Wickliffe v. Clark

MEMORANDUM AND ORDER

ALLEN SHARP, Chief Judge.

On July 12, 1990, pro se petitioner, Lonnie Wickliffe, an inmate at the Indiana State Prison, filed a petition seeking relief under 28 U.S.C. § 2254. The return filed by the respondents on January 8, 1991, demonstrates the necessary compliance with Lewis v. Faulkner, 689 F.2d 100 (7th Cir.1982).

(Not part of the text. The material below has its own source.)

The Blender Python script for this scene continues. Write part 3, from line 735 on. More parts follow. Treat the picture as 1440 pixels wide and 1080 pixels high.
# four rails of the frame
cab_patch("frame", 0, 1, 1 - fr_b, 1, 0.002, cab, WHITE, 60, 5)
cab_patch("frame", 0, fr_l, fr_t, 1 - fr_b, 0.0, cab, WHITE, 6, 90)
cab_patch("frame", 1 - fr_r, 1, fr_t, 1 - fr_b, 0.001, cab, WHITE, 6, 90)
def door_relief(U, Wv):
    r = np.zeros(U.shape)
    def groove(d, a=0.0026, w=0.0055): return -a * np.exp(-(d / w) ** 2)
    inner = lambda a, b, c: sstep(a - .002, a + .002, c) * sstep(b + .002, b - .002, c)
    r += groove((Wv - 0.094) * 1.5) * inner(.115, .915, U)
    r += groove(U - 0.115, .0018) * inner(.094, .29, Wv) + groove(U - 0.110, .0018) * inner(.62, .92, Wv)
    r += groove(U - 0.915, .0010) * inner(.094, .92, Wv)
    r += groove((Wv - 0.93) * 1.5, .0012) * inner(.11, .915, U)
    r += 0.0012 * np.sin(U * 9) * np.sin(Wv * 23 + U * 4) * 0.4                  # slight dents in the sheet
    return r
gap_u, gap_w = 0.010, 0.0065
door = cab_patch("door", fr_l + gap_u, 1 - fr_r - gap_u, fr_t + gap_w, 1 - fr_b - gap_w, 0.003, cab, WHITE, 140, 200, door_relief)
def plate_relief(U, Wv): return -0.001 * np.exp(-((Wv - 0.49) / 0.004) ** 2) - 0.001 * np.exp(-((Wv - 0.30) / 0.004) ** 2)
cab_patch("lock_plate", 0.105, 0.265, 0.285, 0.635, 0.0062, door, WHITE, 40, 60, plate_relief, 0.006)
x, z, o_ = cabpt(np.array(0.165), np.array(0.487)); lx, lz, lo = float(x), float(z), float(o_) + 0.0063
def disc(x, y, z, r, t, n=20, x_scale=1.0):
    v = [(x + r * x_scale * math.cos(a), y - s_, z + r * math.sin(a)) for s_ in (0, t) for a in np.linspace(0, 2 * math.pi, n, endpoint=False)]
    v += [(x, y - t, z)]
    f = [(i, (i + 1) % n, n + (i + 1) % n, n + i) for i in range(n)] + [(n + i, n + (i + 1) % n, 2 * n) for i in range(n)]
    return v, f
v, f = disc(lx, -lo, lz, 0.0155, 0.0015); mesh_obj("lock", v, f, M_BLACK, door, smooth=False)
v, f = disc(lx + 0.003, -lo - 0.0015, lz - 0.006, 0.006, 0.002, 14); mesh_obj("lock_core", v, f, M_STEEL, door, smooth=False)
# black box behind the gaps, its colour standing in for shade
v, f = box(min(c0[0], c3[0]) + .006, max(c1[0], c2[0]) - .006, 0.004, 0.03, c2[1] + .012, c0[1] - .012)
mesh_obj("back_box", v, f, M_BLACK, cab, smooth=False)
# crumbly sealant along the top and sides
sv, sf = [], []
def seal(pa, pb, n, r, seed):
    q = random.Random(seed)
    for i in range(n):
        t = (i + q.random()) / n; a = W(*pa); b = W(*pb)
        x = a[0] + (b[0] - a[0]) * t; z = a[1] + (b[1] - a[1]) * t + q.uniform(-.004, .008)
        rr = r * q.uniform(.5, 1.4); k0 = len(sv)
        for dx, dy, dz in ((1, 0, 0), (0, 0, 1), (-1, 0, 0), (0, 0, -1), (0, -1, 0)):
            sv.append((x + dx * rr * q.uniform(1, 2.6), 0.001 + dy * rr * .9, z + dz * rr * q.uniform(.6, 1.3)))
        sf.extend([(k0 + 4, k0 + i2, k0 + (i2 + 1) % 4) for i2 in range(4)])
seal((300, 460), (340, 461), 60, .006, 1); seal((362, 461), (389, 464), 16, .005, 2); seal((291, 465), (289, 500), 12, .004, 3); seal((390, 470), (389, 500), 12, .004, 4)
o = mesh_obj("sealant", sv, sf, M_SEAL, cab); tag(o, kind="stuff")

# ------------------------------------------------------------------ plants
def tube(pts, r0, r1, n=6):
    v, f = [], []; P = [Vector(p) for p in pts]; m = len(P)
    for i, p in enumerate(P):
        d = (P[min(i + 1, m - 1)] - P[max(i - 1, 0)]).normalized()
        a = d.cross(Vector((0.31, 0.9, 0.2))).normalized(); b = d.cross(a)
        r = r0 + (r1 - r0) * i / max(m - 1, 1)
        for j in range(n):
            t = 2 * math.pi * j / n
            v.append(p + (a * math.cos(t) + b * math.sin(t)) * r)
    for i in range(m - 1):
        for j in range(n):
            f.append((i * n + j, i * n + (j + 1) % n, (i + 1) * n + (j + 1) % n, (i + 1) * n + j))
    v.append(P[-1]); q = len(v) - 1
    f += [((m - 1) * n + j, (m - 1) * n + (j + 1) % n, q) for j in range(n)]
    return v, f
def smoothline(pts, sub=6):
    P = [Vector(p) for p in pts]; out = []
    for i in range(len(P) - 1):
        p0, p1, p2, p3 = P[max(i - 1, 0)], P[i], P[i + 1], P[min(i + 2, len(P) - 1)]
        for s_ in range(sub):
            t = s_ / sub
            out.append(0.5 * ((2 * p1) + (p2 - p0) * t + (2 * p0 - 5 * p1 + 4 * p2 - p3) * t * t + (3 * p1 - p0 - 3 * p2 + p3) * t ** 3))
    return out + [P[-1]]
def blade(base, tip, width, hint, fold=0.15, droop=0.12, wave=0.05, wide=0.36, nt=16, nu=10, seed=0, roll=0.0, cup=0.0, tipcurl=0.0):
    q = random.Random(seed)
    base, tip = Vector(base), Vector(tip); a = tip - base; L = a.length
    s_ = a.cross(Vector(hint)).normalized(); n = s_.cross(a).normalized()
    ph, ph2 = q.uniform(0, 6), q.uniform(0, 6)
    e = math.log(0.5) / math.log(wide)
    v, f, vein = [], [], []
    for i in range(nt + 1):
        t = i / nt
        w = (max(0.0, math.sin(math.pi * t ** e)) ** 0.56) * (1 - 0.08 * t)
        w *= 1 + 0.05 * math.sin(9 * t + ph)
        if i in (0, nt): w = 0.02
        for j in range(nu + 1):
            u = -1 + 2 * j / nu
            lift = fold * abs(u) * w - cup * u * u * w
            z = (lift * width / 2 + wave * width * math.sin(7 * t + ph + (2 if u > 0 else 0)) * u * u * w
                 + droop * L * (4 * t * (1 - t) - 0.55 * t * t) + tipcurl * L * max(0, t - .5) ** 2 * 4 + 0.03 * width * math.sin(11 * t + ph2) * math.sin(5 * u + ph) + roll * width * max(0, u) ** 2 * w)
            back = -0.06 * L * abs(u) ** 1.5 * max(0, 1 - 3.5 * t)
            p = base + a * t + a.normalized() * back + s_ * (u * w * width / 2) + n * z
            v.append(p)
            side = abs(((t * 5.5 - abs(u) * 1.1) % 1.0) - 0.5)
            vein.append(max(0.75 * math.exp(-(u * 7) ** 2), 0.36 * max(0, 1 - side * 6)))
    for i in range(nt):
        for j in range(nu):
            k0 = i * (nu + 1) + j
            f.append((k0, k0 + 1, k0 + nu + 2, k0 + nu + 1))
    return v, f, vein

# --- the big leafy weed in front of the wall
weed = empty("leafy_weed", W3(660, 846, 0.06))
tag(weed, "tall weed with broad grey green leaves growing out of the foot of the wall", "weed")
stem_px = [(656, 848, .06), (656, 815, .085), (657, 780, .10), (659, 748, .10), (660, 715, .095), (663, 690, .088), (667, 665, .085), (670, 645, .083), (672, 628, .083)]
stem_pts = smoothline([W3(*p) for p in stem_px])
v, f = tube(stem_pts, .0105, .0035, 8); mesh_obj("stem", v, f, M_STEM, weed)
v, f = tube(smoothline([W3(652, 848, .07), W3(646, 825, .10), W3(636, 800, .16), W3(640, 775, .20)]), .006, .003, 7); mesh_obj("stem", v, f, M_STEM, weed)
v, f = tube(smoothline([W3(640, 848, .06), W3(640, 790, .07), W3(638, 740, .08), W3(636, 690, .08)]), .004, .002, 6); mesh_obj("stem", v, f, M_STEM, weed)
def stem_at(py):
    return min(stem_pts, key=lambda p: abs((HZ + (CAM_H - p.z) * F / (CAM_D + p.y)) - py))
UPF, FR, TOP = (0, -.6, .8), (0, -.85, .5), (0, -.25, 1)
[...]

The petitioner does not challenge the basis of his confinement at the Indiana *390State Prison. What is involved in this case is not one, but three efforts at reviewing decisions of an adjustment board at the Indiana State Prison which apparently has now become the regular and routine obligation of this court under Harris v. Duckworth, 909 F.2d 1057 (7th Cir.1990). It is not disputed that this petitioner is serving a life sentence for first degree murder which commenced in 1975. It is also not disputed that an inmate serving a life sentence under the law of Indiana is not entitled to good time credit. See Hendrix v. Duckworth, 442 N.E.2d 1058, 1060 (Ind.1982).

The CAB determinations that are referred to in this record occurred on June 26, 1987, August 5, 1988, and March 28, 1990. There is documentation in the record with reference to all three. Probably this opinion should simply end with the citation of Hendrix v. Duckworth, 442 N.E.2d at 1060. However, in the interest of the greatest of caution, this court will make an examination of the CAB proceedings under Supt., Mass. Corr. Institution at Walpole v. Hill, 472 U.S. 445, 105 S.Ct. 2768, 86 L.Ed.2d 356 (1985), and Wolff v. McDonnell, 418 U.S. 539, 571, 94 S.Ct. 2963, 2982, 41 L.Ed.2d 935 (1974).

To the extent that this petitioner may be arguing about the present distinctions in the law of Indiana between so-called “lifers” and so-called “non-lifers”, that distinction is certainly upheld by the Supreme Court of Indiana in Jennings v. State, 270 Ind. 699, 389 N.E.2d 283, 285 (1974). In a comparable setting, the Court of Appeals of this circuit in French v. Heyne, 547 F.2d 994 (7th Cir.1976), failed to find a violation of either the Due Process or the Equal Protection Clause of the Fourteenth Amendment of the Constitution of the United States. There is no basic constitutional right as such to guarantee good time credit for good behavior while incarcerated. Obviously, the states may create such state statutory rights. The Equal Protection and Due Process argument was made without success in a similar situation in Thornton v. Hunt, 852 F.2d 526, 527 (11th Cir.1988). Thornton has been honored in this circuit in Pryor v. Brennan, 914 F.2d 921 (7th Cir.1990).

On January 17, 1991, the petitioner filed a motion for a jury trial. It is elementary and beyond dispute that no right to a trial by jury exists under proceedings filed in a United States district court under 28 U.S.C. § 2254 and that request is now considered and DENIED. The petitioner’s motion for judgment on the pleadings filed on January 11, 1991, is now rendered MOOT by this decision.

The petition is DENIED WITHOUT PREJUDICE. IT IS SO ORDERED.